* _TASK TO CARRY OUT_
Reproduce, exactly and in full, only the lines below from the one containing "720 pixels high." through the one containing "long dark wall".

(3D scene scripts)
--- --- ---

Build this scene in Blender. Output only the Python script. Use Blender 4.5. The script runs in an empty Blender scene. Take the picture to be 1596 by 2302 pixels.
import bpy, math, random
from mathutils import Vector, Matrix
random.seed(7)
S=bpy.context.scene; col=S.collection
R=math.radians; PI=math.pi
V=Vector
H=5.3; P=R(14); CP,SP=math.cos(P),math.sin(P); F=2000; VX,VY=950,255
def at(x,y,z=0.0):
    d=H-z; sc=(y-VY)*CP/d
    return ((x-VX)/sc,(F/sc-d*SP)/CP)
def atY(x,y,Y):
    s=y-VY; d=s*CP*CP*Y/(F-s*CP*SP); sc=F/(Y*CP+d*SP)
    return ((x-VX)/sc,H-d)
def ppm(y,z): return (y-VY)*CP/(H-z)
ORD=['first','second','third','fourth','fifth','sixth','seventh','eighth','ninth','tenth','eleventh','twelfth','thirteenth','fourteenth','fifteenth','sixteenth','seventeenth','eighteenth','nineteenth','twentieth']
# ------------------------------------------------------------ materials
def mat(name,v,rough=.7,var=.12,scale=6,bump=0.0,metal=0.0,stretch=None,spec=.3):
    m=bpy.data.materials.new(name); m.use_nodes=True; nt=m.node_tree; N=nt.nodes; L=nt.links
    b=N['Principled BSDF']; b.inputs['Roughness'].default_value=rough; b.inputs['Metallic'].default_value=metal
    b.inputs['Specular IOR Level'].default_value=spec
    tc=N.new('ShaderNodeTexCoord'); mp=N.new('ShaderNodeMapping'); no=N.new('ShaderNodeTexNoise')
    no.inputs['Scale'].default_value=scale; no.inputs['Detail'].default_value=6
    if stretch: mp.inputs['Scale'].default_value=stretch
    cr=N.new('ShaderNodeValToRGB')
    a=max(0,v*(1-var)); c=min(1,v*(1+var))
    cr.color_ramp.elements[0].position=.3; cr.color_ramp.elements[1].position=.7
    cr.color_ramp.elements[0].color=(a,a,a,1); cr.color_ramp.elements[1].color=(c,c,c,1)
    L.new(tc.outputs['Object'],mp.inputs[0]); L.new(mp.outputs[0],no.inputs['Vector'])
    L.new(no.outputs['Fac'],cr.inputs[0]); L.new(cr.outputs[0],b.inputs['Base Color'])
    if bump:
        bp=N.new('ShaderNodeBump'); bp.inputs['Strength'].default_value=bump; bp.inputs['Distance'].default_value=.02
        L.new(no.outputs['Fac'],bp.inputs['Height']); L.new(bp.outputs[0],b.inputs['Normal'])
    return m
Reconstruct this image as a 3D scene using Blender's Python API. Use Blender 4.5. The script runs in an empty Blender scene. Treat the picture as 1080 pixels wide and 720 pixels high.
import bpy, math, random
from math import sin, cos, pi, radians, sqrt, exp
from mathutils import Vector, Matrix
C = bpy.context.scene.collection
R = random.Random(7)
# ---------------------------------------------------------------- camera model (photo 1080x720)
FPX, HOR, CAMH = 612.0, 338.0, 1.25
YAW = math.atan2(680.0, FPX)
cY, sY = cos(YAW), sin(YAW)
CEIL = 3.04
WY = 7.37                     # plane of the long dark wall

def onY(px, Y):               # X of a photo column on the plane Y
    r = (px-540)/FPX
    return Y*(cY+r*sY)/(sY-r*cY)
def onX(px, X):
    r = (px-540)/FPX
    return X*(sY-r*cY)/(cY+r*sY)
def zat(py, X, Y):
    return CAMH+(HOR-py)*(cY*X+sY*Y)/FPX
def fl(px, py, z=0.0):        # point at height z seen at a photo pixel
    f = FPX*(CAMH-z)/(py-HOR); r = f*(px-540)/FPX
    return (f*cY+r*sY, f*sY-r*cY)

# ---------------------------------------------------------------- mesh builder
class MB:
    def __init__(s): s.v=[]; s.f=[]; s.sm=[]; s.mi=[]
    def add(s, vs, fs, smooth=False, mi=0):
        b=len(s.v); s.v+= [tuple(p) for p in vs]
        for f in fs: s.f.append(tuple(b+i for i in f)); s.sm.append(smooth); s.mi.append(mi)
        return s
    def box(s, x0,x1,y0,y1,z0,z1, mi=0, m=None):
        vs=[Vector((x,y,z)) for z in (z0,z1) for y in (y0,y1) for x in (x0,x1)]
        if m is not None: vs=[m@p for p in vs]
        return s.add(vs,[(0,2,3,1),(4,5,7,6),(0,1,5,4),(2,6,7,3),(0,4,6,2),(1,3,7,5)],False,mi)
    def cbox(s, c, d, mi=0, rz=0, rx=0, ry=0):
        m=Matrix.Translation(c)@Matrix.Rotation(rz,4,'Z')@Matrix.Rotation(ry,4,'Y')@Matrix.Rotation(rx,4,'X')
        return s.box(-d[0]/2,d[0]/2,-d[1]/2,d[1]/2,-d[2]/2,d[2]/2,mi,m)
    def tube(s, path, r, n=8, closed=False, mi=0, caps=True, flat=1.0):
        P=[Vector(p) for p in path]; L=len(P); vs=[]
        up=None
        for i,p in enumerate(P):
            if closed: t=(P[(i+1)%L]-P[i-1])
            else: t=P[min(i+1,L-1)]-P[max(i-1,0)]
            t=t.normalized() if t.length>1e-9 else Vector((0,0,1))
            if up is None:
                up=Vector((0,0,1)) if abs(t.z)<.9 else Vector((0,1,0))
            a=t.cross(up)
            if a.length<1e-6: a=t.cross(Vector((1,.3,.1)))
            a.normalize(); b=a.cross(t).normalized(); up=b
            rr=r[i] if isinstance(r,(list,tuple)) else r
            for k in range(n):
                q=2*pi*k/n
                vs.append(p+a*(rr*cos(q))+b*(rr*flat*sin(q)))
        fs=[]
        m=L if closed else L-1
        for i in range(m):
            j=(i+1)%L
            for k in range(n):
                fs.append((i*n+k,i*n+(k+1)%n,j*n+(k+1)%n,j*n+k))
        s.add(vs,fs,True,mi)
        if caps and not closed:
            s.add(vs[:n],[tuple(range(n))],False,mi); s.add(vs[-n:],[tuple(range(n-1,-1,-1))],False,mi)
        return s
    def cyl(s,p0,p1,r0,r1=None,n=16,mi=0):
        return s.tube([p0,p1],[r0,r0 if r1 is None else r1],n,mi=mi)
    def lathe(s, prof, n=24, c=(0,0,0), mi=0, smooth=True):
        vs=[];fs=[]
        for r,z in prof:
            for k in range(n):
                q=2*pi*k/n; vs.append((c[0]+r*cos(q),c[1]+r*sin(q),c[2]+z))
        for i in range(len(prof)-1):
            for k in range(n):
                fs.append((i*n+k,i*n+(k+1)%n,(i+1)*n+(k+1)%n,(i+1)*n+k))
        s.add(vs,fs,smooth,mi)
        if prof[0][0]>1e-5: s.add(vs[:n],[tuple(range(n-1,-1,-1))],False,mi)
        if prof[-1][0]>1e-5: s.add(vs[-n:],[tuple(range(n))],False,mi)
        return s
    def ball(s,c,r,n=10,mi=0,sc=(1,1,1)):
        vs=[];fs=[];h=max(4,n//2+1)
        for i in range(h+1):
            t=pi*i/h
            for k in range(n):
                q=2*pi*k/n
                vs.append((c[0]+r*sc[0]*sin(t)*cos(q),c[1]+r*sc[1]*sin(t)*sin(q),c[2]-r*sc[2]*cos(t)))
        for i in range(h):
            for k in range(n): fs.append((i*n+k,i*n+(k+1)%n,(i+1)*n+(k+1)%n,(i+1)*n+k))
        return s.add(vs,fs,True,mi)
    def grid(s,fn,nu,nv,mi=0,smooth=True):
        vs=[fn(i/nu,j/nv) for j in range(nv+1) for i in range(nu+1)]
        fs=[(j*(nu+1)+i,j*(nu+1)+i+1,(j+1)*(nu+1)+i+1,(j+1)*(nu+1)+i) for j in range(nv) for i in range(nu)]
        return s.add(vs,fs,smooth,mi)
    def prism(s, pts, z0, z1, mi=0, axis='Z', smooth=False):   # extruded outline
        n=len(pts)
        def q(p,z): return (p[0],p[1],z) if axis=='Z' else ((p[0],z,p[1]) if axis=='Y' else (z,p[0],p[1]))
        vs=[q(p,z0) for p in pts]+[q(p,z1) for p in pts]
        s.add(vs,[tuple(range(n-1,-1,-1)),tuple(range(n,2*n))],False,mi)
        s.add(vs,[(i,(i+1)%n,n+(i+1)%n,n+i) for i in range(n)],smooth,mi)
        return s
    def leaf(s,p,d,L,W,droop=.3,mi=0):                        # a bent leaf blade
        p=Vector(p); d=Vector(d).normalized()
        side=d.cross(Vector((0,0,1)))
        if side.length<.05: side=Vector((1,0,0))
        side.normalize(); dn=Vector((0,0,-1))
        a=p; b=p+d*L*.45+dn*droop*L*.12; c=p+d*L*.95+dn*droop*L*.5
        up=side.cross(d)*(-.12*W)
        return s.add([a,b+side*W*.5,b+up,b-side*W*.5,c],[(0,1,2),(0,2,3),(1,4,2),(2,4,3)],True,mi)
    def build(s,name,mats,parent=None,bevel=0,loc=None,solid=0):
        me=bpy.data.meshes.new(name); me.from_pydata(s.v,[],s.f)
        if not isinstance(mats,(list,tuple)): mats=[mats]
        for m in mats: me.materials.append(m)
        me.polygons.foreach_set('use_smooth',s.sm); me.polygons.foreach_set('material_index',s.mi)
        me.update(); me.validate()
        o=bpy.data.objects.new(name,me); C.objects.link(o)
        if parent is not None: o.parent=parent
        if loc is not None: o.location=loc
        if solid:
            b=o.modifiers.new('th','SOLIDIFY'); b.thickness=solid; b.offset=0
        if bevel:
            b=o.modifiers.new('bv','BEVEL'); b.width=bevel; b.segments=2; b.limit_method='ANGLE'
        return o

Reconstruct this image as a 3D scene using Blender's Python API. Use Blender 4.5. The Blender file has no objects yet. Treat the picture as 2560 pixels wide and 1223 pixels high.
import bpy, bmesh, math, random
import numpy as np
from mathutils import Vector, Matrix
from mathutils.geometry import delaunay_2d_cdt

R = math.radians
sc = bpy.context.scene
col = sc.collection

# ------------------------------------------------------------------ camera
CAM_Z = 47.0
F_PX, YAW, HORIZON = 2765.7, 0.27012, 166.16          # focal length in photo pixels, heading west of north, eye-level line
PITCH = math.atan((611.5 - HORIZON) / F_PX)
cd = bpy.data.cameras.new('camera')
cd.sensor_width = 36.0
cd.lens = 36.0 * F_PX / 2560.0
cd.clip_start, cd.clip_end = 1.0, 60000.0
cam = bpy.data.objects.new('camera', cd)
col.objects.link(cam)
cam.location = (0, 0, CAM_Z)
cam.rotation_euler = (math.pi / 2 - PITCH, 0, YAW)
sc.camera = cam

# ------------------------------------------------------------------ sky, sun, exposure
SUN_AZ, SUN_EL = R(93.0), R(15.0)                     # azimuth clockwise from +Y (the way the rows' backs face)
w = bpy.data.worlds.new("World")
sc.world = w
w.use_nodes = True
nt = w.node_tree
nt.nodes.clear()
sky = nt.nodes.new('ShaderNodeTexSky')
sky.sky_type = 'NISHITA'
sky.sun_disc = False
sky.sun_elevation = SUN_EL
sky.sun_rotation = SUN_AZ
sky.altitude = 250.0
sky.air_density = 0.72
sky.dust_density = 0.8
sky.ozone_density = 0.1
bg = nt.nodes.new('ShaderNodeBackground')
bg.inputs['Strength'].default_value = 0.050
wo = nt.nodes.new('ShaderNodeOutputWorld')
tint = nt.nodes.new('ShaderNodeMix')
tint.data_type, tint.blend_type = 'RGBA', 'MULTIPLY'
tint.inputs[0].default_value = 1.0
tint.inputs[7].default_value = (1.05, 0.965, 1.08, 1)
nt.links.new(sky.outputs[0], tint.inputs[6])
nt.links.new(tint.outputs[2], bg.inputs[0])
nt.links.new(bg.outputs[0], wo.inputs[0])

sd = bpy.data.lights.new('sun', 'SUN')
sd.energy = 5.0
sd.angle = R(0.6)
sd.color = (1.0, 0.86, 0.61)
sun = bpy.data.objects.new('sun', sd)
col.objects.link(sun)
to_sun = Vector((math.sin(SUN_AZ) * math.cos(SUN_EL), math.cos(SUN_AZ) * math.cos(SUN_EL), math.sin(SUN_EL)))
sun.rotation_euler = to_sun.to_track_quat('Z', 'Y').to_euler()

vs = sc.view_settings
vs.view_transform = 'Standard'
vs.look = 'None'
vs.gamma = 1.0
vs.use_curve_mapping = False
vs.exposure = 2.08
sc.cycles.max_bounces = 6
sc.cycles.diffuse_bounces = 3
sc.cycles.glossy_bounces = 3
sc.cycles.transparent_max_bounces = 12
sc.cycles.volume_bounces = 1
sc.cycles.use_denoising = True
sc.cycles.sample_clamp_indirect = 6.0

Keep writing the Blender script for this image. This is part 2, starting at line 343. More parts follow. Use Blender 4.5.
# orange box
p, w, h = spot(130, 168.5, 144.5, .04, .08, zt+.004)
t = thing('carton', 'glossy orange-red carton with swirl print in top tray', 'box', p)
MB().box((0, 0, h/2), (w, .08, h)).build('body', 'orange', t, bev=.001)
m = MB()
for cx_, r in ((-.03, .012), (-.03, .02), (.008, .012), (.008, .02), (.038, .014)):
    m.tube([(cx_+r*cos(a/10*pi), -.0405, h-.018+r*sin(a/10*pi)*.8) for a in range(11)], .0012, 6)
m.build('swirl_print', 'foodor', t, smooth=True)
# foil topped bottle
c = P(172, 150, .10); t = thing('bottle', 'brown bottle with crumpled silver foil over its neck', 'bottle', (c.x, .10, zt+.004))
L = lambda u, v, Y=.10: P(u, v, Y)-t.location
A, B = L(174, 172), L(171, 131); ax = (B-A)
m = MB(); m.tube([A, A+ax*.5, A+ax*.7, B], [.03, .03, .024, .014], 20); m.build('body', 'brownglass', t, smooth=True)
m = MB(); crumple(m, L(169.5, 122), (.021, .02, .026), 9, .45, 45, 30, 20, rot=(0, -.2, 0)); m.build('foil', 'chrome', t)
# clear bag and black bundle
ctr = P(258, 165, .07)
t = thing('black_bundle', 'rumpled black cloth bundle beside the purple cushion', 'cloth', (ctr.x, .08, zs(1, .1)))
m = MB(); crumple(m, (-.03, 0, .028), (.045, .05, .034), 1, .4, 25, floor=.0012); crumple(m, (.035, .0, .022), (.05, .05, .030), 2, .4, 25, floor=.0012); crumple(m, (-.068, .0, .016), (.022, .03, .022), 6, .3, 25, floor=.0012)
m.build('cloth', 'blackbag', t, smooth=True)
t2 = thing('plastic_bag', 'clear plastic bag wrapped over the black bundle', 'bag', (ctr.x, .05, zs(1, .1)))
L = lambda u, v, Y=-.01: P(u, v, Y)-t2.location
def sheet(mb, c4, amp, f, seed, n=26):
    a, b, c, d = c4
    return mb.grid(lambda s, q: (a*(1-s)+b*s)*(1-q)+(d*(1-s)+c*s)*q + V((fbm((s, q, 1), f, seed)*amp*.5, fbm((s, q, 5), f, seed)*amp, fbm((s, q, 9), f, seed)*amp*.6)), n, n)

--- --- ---

* _CORRECT RESULT_
Reconstruct this image as a 3D scene using Blender's Python API. Use Blender 4.5. The script runs in an empty Blender scene. Treat the picture as 1080 pixels wide and 720 pixels high.
import bpy, math, random
from math import sin, cos, pi, radians, sqrt, exp
from mathutils import Vector, Matrix
C = bpy.context.scene.collection
R = random.Random(7)
# ---------------------------------------------------------------- camera model (photo 1080x720)
FPX, HOR, CAMH = 612.0, 338.0, 1.25
YAW = math.atan2(680.0, FPX)
cY, sY = cos(YAW), sin(YAW)
CEIL = 3.04
WY = 7.37                     # plane of the long dark wall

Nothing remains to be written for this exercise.